YOUR GOAL ->
Beginning at the first line of the data, print each line exactly, stopping after the line that contains "S.camera = cam".
-.-.-
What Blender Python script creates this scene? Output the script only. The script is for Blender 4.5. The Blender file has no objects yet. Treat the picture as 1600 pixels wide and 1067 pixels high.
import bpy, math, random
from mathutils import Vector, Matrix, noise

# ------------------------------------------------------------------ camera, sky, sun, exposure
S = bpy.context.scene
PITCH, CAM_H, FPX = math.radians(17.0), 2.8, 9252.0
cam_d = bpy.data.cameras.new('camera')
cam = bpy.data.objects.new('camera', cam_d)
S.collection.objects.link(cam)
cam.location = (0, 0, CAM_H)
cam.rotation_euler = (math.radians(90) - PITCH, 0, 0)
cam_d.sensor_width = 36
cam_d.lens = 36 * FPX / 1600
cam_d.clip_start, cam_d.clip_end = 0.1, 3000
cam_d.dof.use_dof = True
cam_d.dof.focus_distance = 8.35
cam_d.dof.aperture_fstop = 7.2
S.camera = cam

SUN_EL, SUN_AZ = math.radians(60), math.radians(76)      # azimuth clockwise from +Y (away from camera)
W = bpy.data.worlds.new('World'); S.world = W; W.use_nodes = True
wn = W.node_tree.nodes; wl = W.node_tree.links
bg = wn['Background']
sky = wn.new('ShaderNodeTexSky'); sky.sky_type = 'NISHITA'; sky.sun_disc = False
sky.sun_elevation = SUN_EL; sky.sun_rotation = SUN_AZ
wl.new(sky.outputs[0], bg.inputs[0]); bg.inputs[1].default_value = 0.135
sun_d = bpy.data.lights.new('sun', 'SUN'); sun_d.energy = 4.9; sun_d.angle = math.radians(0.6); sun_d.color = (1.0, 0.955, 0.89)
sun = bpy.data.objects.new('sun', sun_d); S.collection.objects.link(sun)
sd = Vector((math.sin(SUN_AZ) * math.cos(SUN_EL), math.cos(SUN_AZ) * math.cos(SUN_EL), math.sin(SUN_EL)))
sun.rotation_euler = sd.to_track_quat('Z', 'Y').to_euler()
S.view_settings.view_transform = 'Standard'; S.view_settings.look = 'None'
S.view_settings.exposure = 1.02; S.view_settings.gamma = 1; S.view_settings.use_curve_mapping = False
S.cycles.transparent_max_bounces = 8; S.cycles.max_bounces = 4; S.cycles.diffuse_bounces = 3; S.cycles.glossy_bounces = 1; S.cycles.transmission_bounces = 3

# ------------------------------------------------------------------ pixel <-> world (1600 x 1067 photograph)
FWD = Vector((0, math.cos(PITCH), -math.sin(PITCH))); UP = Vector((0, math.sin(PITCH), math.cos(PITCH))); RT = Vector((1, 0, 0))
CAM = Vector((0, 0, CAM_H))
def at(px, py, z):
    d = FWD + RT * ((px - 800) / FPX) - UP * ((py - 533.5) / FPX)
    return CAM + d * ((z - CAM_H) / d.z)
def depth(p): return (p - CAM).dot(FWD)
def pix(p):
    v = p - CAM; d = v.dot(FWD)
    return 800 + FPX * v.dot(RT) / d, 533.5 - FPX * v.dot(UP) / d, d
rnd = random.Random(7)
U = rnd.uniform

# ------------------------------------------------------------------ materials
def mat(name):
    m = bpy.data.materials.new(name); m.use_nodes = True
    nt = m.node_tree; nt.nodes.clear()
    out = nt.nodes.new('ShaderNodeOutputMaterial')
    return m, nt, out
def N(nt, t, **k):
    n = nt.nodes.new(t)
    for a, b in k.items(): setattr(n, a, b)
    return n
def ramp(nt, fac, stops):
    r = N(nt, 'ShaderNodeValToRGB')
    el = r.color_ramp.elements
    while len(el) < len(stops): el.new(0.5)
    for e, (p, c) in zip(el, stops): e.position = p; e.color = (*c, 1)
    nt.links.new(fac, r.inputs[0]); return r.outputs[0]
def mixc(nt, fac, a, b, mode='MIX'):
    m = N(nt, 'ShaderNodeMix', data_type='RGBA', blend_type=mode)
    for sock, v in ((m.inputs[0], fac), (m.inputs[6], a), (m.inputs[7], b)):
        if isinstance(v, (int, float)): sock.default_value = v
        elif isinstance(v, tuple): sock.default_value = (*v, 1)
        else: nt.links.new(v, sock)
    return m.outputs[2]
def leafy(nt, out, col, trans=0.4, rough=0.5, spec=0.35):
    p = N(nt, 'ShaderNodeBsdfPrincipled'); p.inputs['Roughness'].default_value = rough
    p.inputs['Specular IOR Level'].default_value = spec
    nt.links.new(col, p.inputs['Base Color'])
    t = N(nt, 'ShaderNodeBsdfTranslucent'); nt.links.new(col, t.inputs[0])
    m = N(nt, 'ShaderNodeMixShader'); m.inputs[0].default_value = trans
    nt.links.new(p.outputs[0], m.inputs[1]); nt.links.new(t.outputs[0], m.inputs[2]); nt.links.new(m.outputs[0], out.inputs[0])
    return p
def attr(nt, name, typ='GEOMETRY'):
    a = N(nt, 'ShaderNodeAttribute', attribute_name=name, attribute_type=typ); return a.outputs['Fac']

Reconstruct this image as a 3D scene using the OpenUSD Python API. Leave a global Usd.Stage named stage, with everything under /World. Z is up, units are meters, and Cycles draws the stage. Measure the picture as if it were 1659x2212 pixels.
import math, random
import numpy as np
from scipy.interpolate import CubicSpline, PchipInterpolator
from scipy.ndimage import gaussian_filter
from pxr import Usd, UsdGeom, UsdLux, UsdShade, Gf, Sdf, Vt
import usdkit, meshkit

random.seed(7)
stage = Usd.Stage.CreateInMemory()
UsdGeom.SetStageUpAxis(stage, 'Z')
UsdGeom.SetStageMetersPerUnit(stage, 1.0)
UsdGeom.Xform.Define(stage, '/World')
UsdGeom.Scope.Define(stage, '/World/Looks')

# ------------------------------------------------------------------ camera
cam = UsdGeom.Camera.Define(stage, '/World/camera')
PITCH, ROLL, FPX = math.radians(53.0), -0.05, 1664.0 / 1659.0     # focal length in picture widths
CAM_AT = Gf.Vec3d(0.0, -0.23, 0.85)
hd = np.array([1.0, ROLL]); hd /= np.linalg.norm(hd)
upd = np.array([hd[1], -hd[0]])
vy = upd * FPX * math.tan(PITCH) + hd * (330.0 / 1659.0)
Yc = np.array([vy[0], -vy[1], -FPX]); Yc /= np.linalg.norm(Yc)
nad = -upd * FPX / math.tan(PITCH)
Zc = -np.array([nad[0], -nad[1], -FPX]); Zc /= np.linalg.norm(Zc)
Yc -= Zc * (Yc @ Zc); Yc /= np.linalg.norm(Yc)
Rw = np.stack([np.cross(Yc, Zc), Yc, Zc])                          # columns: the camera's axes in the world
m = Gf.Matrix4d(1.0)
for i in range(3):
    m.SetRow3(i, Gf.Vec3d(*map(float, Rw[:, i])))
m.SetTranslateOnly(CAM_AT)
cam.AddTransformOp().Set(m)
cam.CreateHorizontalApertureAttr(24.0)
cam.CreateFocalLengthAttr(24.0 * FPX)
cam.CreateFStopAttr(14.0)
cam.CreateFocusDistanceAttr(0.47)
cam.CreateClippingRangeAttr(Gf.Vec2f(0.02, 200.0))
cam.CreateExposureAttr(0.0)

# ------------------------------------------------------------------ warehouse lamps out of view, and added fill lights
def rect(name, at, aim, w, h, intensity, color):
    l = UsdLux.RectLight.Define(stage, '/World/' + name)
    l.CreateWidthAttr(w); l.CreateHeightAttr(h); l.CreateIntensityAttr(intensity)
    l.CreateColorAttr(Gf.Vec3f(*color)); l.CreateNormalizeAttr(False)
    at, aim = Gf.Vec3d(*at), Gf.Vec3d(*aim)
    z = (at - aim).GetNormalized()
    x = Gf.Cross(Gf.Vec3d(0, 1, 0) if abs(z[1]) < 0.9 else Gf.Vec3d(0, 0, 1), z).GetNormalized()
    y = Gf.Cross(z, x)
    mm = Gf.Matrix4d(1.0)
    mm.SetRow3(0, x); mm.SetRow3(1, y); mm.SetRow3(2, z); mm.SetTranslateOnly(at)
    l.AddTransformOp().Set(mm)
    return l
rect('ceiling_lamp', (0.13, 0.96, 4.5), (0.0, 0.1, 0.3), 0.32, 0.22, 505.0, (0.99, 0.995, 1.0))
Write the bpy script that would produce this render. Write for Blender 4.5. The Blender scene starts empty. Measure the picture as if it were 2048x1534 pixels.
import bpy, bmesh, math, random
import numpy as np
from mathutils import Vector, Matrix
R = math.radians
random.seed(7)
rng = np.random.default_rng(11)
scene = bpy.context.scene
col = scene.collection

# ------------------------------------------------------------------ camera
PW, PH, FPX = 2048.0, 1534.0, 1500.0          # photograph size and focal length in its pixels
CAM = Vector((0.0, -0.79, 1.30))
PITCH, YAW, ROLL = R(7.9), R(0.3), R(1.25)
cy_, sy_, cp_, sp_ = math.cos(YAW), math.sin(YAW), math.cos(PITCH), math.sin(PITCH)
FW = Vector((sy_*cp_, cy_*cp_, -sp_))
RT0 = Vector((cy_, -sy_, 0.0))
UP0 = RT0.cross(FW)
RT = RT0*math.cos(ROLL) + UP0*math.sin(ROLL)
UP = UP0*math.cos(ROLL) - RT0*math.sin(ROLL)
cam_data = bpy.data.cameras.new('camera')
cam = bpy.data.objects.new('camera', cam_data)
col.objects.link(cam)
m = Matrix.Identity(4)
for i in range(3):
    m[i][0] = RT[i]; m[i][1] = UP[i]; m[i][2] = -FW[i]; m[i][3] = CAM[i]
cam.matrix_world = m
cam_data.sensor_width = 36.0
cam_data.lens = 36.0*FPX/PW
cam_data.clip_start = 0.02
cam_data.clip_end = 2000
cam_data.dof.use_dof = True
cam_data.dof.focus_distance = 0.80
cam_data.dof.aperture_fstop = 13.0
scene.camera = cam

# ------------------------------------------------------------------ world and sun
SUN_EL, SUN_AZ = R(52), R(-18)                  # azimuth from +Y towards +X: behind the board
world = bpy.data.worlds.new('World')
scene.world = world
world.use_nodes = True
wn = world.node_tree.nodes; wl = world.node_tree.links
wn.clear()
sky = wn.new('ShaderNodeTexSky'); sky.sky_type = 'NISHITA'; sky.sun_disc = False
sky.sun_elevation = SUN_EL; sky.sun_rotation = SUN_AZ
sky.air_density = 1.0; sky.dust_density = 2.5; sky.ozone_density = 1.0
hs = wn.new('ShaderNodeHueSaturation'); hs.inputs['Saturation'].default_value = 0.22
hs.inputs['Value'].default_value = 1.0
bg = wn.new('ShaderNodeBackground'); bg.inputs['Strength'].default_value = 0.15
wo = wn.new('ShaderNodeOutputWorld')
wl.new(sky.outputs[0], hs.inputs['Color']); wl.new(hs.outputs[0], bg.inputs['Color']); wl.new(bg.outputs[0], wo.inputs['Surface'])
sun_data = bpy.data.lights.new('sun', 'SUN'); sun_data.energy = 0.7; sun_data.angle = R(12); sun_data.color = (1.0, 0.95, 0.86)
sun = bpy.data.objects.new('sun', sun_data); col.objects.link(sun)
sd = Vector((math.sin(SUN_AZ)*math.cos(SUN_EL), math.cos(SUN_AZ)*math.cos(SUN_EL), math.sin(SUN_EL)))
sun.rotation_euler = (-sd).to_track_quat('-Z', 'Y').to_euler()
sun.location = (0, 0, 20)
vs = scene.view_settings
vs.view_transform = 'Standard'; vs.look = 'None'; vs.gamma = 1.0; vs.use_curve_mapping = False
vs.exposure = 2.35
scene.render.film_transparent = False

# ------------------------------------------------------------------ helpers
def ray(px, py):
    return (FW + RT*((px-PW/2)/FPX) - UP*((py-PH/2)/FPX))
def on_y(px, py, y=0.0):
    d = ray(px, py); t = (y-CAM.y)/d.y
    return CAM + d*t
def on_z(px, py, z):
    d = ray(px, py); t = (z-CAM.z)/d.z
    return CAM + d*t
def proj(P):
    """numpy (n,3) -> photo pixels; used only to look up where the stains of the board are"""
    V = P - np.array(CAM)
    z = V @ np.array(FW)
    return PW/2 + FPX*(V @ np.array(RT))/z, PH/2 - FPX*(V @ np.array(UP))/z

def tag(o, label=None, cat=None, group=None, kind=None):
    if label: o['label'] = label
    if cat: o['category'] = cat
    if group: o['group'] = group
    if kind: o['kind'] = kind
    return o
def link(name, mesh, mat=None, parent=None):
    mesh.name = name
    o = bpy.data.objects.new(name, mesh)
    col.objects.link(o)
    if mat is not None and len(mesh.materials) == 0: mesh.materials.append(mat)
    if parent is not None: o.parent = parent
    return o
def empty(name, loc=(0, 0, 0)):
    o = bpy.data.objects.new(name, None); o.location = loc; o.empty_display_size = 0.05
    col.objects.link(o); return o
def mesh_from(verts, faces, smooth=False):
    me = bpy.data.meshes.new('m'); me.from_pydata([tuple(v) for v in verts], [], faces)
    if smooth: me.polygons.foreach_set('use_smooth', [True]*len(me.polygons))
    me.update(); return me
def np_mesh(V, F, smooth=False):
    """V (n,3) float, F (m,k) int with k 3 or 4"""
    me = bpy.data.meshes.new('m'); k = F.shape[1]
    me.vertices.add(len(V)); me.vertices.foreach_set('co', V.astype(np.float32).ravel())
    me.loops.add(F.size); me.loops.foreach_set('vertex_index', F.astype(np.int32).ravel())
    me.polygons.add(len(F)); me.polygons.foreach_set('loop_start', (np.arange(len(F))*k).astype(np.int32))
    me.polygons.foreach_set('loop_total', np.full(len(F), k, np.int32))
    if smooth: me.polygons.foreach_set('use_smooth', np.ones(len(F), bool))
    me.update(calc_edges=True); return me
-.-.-
THE RESULT ->
What Blender Python script creates this scene? Output the script only. The script is for Blender 4.5. The Blender file has no objects yet. Treat the picture as 1600 pixels wide and 1067 pixels high.
import bpy, math, random
from mathutils import Vector, Matrix, noise

# ------------------------------------------------------------------ camera, sky, sun, exposure
S = bpy.context.scene
PITCH, CAM_H, FPX = math.radians(17.0), 2.8, 9252.0
cam_d = bpy.data.cameras.new('camera')
cam = bpy.data.objects.new('camera', cam_d)
S.collection.objects.link(cam)
cam.location = (0, 0, CAM_H)
cam.rotation_euler = (math.radians(90) - PITCH, 0, 0)
cam_d.sensor_width = 36
cam_d.lens = 36 * FPX / 1600
cam_d.clip_start, cam_d.clip_end = 0.1, 3000
cam_d.dof.use_dof = True
cam_d.dof.focus_distance = 8.35
cam_d.dof.aperture_fstop = 7.2
S.camera = cam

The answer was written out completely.